Here’s the thing: we’ve seen this movie before. The Algorithm Accountability Act follows the same playbook as the stalled Kids Online Safety Act (KOSA) – both use that “duty of care” framework that sounds reasonable until you think about how platforms would actually implement it. And let’s be real: when the legal exposure gets serious enough, platforms don’t carefully calibrate their responses – they overcorrect and remove anything that might even remotely risk a lawsuit.

But the political momentum here is fascinating. Curtis, a Republican, is teaming up with Kelly, whose wife Gabby Giffords survived an assassination attempt. They’re framing this as a bipartisan effort to “temper political tensions” – a message they previewed at a CNN town hall at the university where Kirk was killed. It’s emotional legislation responding to real tragedy, which always makes for complicated policy.

Basically, if this passes, it would flip the entire legal landscape for social media companies upside down. Remember that lawsuit earlier this year where a gun safety group tried to hold YouTube and Meta responsible for radicalizing a mass shooter? The court threw it out citing Section 230. Under this new law, that case might actually have legs.

And that’s what worries free speech advocates. Even when content is legally protected speech – like hate speech, which enjoys First Amendment protection – platforms could still face lawsuits over how their algorithms surface it. The bill’s sponsors say it wouldn’t be enforced based on viewpoints, but come on – does anyone really believe platforms won’t play it safe and just suppress controversial content altogether?

The overcorrection risk is real

Look, the Electronic Frontier Foundation isn’t exactly known for being pro-big-tech, and they’ve been sounding the alarm about this approach. Their concern – and it’s a valid one – is that platforms will simply remove or suppress information that might be construed as violating this duty of care. That could even include resources meant to prevent the very harms lawmakers want to address.

Think about it: if you’re running a platform’s legal team, are you going to risk a wrongful death lawsuit over some borderline content? Or are you just going to tell the algorithms to avoid anything remotely controversial? I think we all know the answer. The stated goal is to lower political temperatures, but the unintended consequence might be sanitized platforms where important but difficult conversations get suppressed.

What happens now?

So where does this go from here? The bill joins a crowded field of Section 230 reform attempts, and it’s facing the same powerful tech lobbying that’s stalled previous efforts. But the bipartisan nature and emotional backing give it more momentum than most.

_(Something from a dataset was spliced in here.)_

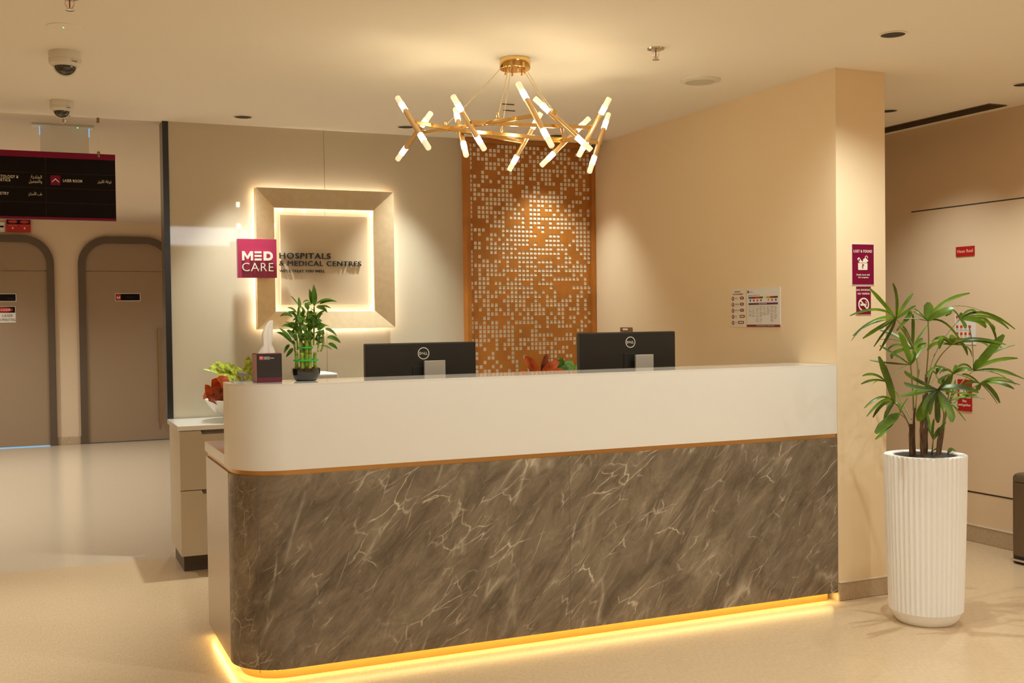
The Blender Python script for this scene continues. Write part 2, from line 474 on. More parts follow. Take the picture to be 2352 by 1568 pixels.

The real question is whether Congress can thread this needle – holding platforms accountable for genuinely dangerous algorithmic amplification without creating a censorship regime that stifles legitimate speech. Based on their track record with similar legislation? I’m not holding my breath. But as Curtis made clear in his Wall Street Journal op-ed, he believes the current system is broken and algorithms are driving real-world harm. That’s a powerful argument, even if the solution creates its own set of problems.